● **Material provided**:
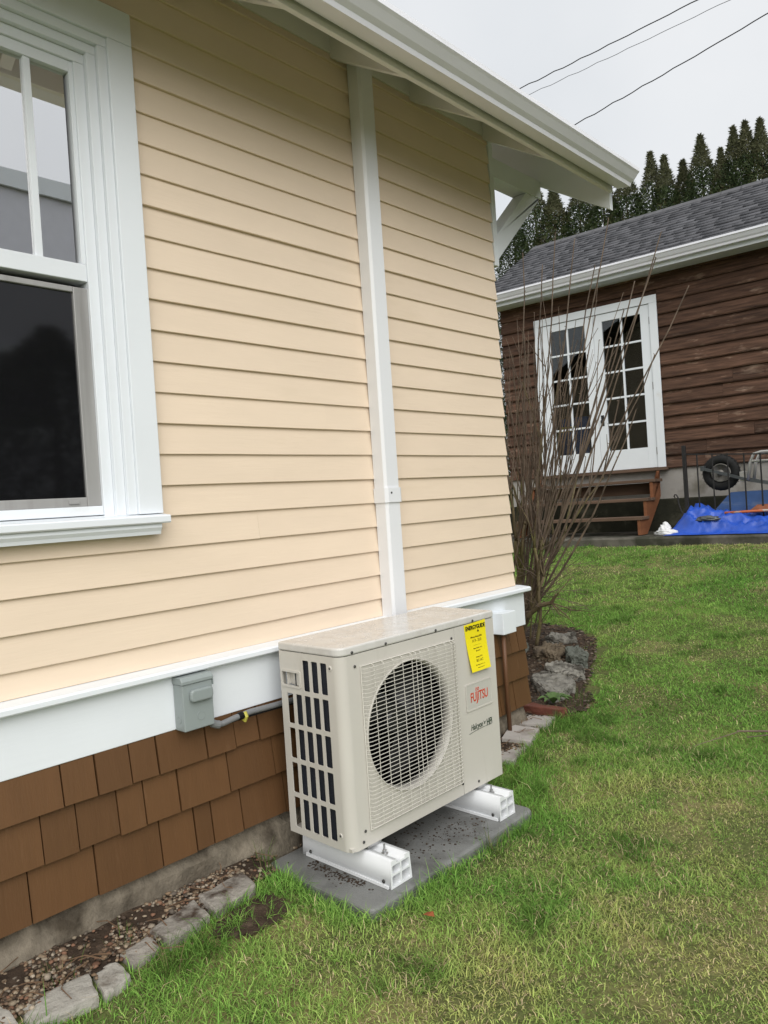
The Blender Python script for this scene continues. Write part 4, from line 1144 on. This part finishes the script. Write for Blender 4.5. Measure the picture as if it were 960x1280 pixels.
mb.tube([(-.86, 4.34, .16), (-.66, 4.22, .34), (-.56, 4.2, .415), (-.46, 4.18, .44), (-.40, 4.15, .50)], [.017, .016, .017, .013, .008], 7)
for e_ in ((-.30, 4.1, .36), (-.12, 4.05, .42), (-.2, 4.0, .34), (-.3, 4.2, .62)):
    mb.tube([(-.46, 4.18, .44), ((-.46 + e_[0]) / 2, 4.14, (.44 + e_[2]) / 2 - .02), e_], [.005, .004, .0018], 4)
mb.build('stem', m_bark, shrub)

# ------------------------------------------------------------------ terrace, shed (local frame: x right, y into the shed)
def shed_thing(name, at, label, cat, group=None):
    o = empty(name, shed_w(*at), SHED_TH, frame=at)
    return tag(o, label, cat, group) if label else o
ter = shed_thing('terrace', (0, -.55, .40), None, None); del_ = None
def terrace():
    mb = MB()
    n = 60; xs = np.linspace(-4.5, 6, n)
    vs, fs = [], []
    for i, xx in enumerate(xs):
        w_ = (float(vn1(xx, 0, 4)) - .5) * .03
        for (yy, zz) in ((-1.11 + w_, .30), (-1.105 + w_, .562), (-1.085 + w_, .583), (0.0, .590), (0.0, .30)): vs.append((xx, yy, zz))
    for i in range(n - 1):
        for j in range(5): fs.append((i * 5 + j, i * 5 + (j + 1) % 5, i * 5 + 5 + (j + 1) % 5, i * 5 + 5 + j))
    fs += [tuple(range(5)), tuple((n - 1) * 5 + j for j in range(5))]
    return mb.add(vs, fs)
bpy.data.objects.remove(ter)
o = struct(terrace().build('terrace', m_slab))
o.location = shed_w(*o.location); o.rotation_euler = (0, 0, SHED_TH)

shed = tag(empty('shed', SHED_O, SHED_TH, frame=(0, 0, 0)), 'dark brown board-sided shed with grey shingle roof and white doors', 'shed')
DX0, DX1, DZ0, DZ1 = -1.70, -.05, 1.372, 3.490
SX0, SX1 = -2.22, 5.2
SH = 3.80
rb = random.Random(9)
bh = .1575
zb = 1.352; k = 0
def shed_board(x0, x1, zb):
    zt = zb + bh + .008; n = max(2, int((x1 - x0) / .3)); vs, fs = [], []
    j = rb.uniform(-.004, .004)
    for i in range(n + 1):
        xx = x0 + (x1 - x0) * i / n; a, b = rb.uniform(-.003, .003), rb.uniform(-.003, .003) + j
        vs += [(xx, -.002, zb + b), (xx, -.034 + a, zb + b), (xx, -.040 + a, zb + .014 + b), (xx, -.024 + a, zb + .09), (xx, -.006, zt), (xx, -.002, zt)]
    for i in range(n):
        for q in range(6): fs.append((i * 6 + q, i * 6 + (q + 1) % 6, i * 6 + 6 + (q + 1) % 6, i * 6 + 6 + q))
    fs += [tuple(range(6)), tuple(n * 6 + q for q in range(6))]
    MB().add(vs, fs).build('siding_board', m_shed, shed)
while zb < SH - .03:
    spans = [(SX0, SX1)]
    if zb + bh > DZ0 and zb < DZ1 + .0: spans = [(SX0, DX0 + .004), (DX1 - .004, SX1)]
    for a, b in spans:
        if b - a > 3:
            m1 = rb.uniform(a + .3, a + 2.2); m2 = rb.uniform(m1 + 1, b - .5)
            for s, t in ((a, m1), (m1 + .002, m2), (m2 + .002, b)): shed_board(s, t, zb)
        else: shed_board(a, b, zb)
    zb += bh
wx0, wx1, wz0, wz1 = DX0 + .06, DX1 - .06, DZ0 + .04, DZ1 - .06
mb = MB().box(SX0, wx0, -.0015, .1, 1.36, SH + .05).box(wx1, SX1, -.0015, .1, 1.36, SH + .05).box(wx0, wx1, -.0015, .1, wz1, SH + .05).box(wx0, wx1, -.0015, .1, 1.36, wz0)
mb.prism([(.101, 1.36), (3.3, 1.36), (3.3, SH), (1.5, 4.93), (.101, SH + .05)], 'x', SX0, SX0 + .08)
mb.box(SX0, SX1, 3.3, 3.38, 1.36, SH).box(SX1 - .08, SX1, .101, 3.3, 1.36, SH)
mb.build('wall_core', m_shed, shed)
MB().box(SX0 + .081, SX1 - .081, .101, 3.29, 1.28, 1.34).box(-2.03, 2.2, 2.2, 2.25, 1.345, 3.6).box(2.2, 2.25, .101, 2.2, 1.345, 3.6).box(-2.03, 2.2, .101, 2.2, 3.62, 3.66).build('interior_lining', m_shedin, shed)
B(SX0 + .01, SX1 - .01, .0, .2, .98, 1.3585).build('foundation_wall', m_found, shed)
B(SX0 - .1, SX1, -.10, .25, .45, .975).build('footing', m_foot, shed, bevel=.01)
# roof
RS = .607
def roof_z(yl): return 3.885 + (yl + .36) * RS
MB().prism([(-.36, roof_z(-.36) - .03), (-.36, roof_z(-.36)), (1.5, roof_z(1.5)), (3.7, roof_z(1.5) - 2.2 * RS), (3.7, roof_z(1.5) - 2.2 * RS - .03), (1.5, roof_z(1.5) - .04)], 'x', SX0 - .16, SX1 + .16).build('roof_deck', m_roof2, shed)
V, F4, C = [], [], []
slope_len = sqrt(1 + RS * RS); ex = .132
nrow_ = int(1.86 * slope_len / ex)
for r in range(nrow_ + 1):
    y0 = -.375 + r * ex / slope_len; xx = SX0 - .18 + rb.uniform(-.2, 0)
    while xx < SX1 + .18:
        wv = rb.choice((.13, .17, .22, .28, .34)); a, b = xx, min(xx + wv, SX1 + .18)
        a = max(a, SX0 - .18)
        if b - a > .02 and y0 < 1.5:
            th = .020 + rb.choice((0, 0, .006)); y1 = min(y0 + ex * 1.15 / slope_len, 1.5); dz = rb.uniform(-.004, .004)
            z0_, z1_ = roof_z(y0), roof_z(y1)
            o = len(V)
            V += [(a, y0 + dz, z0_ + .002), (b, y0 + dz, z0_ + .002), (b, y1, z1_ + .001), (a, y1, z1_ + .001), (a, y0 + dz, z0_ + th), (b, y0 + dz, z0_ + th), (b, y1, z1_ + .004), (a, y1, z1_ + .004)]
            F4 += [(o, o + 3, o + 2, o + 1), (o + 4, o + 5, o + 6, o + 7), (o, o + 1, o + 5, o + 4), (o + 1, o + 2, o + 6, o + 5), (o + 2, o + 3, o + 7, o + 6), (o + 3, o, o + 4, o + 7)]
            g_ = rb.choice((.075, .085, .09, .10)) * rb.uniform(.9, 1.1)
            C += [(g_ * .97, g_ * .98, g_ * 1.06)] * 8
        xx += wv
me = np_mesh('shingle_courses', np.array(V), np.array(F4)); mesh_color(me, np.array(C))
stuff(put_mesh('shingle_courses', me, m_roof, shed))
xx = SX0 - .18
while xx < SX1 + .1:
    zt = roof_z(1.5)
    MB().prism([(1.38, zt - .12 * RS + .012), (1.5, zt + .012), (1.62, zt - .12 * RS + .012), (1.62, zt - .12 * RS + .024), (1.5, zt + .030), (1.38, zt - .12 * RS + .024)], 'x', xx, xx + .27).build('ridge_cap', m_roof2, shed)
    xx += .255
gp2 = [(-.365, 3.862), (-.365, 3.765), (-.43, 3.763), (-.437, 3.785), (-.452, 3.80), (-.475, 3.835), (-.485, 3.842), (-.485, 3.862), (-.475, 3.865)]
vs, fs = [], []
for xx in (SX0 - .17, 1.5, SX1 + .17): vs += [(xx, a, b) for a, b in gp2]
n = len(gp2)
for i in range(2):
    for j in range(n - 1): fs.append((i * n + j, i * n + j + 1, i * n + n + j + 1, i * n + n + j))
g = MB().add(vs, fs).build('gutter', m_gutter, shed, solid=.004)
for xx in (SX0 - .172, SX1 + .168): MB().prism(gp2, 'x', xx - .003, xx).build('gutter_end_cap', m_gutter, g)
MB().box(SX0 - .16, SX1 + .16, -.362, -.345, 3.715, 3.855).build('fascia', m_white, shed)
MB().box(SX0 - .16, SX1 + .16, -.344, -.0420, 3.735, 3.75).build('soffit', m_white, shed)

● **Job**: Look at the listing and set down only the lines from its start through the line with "mb.build('stem', m_bark, shrub)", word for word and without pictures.

● **The result**:
The Blender Python script for this scene continues. Write part 4, from line 1144 on. This part finishes the script. Write for Blender 4.5. Measure the picture as if it were 960x1280 pixels.
mb.tube([(-.86, 4.34, .16), (-.66, 4.22, .34), (-.56, 4.2, .415), (-.46, 4.18, .44), (-.40, 4.15, .50)], [.017, .016, .017, .013, .008], 7)
for e_ in ((-.30, 4.1, .36), (-.12, 4.05, .42), (-.2, 4.0, .34), (-.3, 4.2, .62)):
    mb.tube([(-.46, 4.18, .44), ((-.46 + e_[0]) / 2, 4.14, (.44 + e_[2]) / 2 - .02), e_], [.005, .004, .0018], 4)
mb.build('stem', m_bark, shrub)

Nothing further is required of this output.